----- Information provided
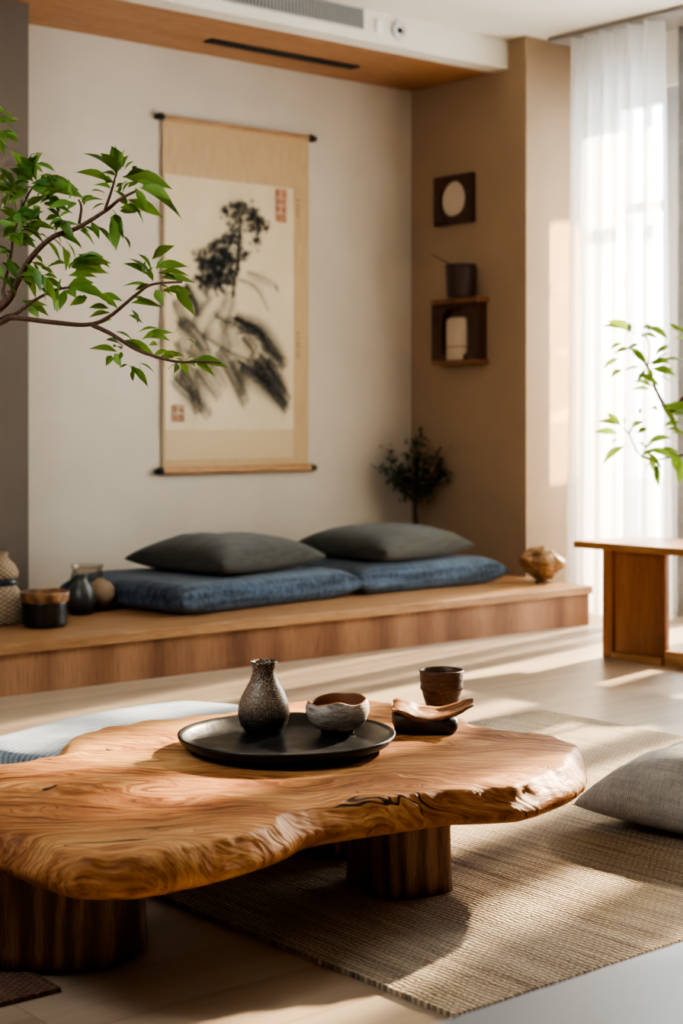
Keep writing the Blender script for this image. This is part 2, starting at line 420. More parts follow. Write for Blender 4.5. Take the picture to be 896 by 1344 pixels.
t = tag(obj('slot_vent', rel(box(4.43, 5.36, 6.265, 6.335, 2.812, 2.8195), bpy.data.objects['air_vent_grille']), M_dark_slot, loc=(5.2,5.83,2.94)), 'long narrow black slot vent in the wooden soffit', 'vent')
t = thing('wall_switch', 'small white switch plate on bulkhead between grille and round sensor', 'switch', (5.105, 5.83, 2.90))
obj('plate', box(-.022, .022, -.010, -.001, -.035, .035), plain('white plastic', (.8,.78,.74), .4), t, bevel=.003)
obj('rocker', box(-.012, .008, -.014, -.010, -.022, .022), plain('white plastic rocker', (.86,.85,.82), .35), t, bevel=.002)
t = thing('wall_sensor', 'round white sensor with a dark eye on the white bulkhead', 'sensor', (5.235, 5.83, 2.90))
rot = Matrix.Rotation(PI/2, 3, 'X')
def faced(prof, seg=40):
    bm = lathe(prof, seg); bmesh.ops.rotate(bm, verts=bm.verts, cent=(0,0,0), matrix=rot); return bm
obj('housing', faced([(0,.001),(.05,.001),(.05,.008),(.043,.016),(.030,.017),(.028,.010),(0,.010)]), plain('sensor white', (.62,.61,.6), .4), t, smooth=False)
obj('eye', faced([(0,.0105),(.013,.0105),(.010,.02),(0,.023)]), M_black, t, smooth=True)

# ------------------------------------------------------------------ hanging scroll
SX0, SX1, SZ0, SZ1, SY = 4.345, 5.258, .745, 2.475, 6.575
t = thing('hanging_scroll', 'tall beige hanging scroll with ink painting of pine and rocks', 'scroll', (4.8, 6.575, 1.6))
m = N('silk mounting'); cc = m.ramp(m.noise(m.map((150,1,6)), 1, 3), [(.35,(.46,.33,.19)),(.65,(.54,.40,.24))])
M_silk = m.done(m.bsdf(cc, .8, m.bump(m.wave(scale=150, axis='Z', dist=1), .15, .001)))
m = N('aged paper'); cc = m.ramp(m.noise(m.map((3,1,2)), 1.5, 4), [(.3,(.60,.51,.36)),(.7,(.68,.59,.44))])
M_paper = m.done(m.bsdf(cc, .85, m.bump(m.wave(scale=120, axis='Z', dist=2), .1, .001)))
def sheet(x0, x1, z0, z1, y, nx=12, nz=30, bow=.004):
    bm = bmesh.new(); g = {}
    for i in range(nx+1):
        for j in range(nz+1):
            x = x0+(x1-x0)*i/nx; z = z0+(z1-z0)*j/nz
            g[i,j] = bm.verts.new((x, y-bow*math.sin(PI*(z-SZ0)/(SZ1-SZ0)), z))
    for i in range(nx):
        for j in range(nz): bm.faces.new((g[i,j], g[i+1,j], g[i+1,j+1], g[i,j+1]))
    return bm
o = obj('silk_mounting', rel(sheet(SX0, SX1, SZ0, SZ1, SY-.012), t), M_silk, t, smooth=True)
o = obj('painting_paper', rel(sheet(SX0+.012, 5.155, .945, 2.20, SY-.014), t), M_paper, t, smooth=True)
o = obj('lower_silk', rel(sheet(SX0+.012, 5.155, .80, .9445, SY-.014), t), plain('pale lower silk', (.56,.45,.29), .8), t, smooth=True)
for z, r, nm in ((SZ1, .011, 'top_rod'), (SZ0, .019, 'bottom_roller')):
    rd = obj(nm, tube([(SX0-.004-4.8, -.02, z-1.6), (SX1+.004-4.8, -.02, z-1.6)], r, r, 16, smoothpath=False), wood('roller wood '+nm, [(.3,(.36,.19,.08)),(.7,(.5,.3,.15))], 'X', 2), t, smooth=False)
    for xx in (SX0-.022, SX1+.022):
        kb = lathe([(0,-.026),(.013,-.026),(.019,-.016),(.019,.0),(.013,.022),(0,.022)], 20)
        bmesh.ops.rotate(kb, verts=kb.verts, cent=(0,0,0), matrix=Matrix.Rotation(PI/2*(1 if xx > 5 else -1), 3, 'Y'))
        bmesh.ops.translate(kb, verts=kb.verts, vec=(xx-4.8, -.02, z-1.6))
        obj('rod_knob', kb, M_black, rd, smooth=True)
# ink: soft-edged brush marks laid on the paper
m = N('ink wash'); at = m.n('ShaderNodeAttribute', attribute_name='ink')
tr = m.n('ShaderNodeBsdfTransparent'); mx = m.n('ShaderNodeMixShader')
brk = m.ramp(m.noise(m.map((60,1,60)), 1, 4, .65), [(.32,.45),(.52,1.0)])
m.put(mx.inputs[0], m.math('MULTIPLY', at.outputs['Fac'], brk)); m.t.links.new(tr.outputs[0], mx.inputs[1]); m.t.links.new(m.bsdf((.020,.029,.038), .9), mx.inputs[2])
M_ink = m.done(mx.outputs[0])
ib = bmesh.new(); lay = ib.verts.layers.float_color.new('ink'); cnt = [0]
def iv(x, z, a):
    v = ib.verts.new((x-4.8, -.0185-cnt[0]*.000012, z-1.6)); v[lay] = (a,a,a,1); return v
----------
• _Directive_:
Reproduce the full listing above verbatim, with no pictures included.

• _Task answer_:
Keep writing the Blender script for this image. This is part 2, starting at line 420. More parts follow. Write for Blender 4.5. Take the picture to be 896 by 1344 pixels.
t = tag(obj('slot_vent', rel(box(4.43, 5.36, 6.265, 6.335, 2.812, 2.8195), bpy.data.objects['air_vent_grille']), M_dark_slot, loc=(5.2,5.83,2.94)), 'long narrow black slot vent in the wooden soffit', 'vent')
t = thing('wall_switch', 'small white switch plate on bulkhead between grille and round sensor', 'switch', (5.105, 5.83, 2.90))
obj('plate', box(-.022, .022, -.010, -.001, -.035, .035), plain('white plastic', (.8,.78,.74), .4), t, bevel=.003)
obj('rocker', box(-.012, .008, -.014, -.010, -.022, .022), plain('white plastic rocker', (.86,.85,.82), .35), t, bevel=.002)
t = thing('wall_sensor', 'round white sensor with a dark eye on the white bulkhead', 'sensor', (5.235, 5.83, 2.90))
rot = Matrix.Rotation(PI/2, 3, 'X')
def faced(prof, seg=40):
    bm = lathe(prof, seg); bmesh.ops.rotate(bm, verts=bm.verts, cent=(0,0,0), matrix=rot); return bm
obj('housing', faced([(0,.001),(.05,.001),(.05,.008),(.043,.016),(.030,.017),(.028,.010),(0,.010)]), plain('sensor white', (.62,.61,.6), .4), t, smooth=False)
obj('eye', faced([(0,.0105),(.013,.0105),(.010,.02),(0,.023)]), M_black, t, smooth=True)

# ------------------------------------------------------------------ hanging scroll
SX0, SX1, SZ0, SZ1, SY = 4.345, 5.258, .745, 2.475, 6.575
t = thing('hanging_scroll', 'tall beige hanging scroll with ink painting of pine and rocks', 'scroll', (4.8, 6.575, 1.6))
m = N('silk mounting'); cc = m.ramp(m.noise(m.map((150,1,6)), 1, 3), [(.35,(.46,.33,.19)),(.65,(.54,.40,.24))])
M_silk = m.done(m.bsdf(cc, .8, m.bump(m.wave(scale=150, axis='Z', dist=1), .15, .001)))
m = N('aged paper'); cc = m.ramp(m.noise(m.map((3,1,2)), 1.5, 4), [(.3,(.60,.51,.36)),(.7,(.68,.59,.44))])
M_paper = m.done(m.bsdf(cc, .85, m.bump(m.wave(scale=120, axis='Z', dist=2), .1, .001)))
def sheet(x0, x1, z0, z1, y, nx=12, nz=30, bow=.004):
    bm = bmesh.new(); g = {}
    for i in range(nx+1):
        for j in range(nz+1):
            x = x0+(x1-x0)*i/nx; z = z0+(z1-z0)*j/nz
            g[i,j] = bm.verts.new((x, y-bow*math.sin(PI*(z-SZ0)/(SZ1-SZ0)), z))
    for i in range(nx):
        for j in range(nz): bm.faces.new((g[i,j], g[i+1,j], g[i+1,j+1], g[i,j+1]))
    return bm
o = obj('silk_mounting', rel(sheet(SX0, SX1, SZ0, SZ1, SY-.012), t), M_silk, t, smooth=True)
o = obj('painting_paper', rel(sheet(SX0+.012, 5.155, .945, 2.20, SY-.014), t), M_paper, t, smooth=True)
o = obj('lower_silk', rel(sheet(SX0+.012, 5.155, .80, .9445, SY-.014), t), plain('pale lower silk', (.56,.45,.29), .8), t, smooth=True)
for z, r, nm in ((SZ1, .011, 'top_rod'), (SZ0, .019, 'bottom_roller')):
    rd = obj(nm, tube([(SX0-.004-4.8, -.02, z-1.6), (SX1+.004-4.8, -.02, z-1.6)], r, r, 16, smoothpath=False), wood('roller wood '+nm, [(.3,(.36,.19,.08)),(.7,(.5,.3,.15))], 'X', 2), t, smooth=False)
    for xx in (SX0-.022, SX1+.022):
        kb = lathe([(0,-.026),(.013,-.026),(.019,-.016),(.019,.0),(.013,.022),(0,.022)], 20)
        bmesh.ops.rotate(kb, verts=kb.verts, cent=(0,0,0), matrix=Matrix.Rotation(PI/2*(1 if xx > 5 else -1), 3, 'Y'))
        bmesh.ops.translate(kb, verts=kb.verts, vec=(xx-4.8, -.02, z-1.6))
        obj('rod_knob', kb, M_black, rd, smooth=True)
# ink: soft-edged brush marks laid on the paper
m = N('ink wash'); at = m.n('ShaderNodeAttribute', attribute_name='ink')
tr = m.n('ShaderNodeBsdfTransparent'); mx = m.n('ShaderNodeMixShader')
brk = m.ramp(m.noise(m.map((60,1,60)), 1, 4, .65), [(.32,.45),(.52,1.0)])
m.put(mx.inputs[0], m.math('MULTIPLY', at.outputs['Fac'], brk)); m.t.links.new(tr.outputs[0], mx.inputs[1]); m.t.links.new(m.bsdf((.020,.029,.038), .9), mx.inputs[2])
M_ink = m.done(mx.outputs[0])
ib = bmesh.new(); lay = ib.verts.layers.float_color.new('ink'); cnt = [0]
def iv(x, z, a):
    v = ib.verts.new((x-4.8, -.0185-cnt[0]*.000012, z-1.6)); v[lay] = (a,a,a,1); return v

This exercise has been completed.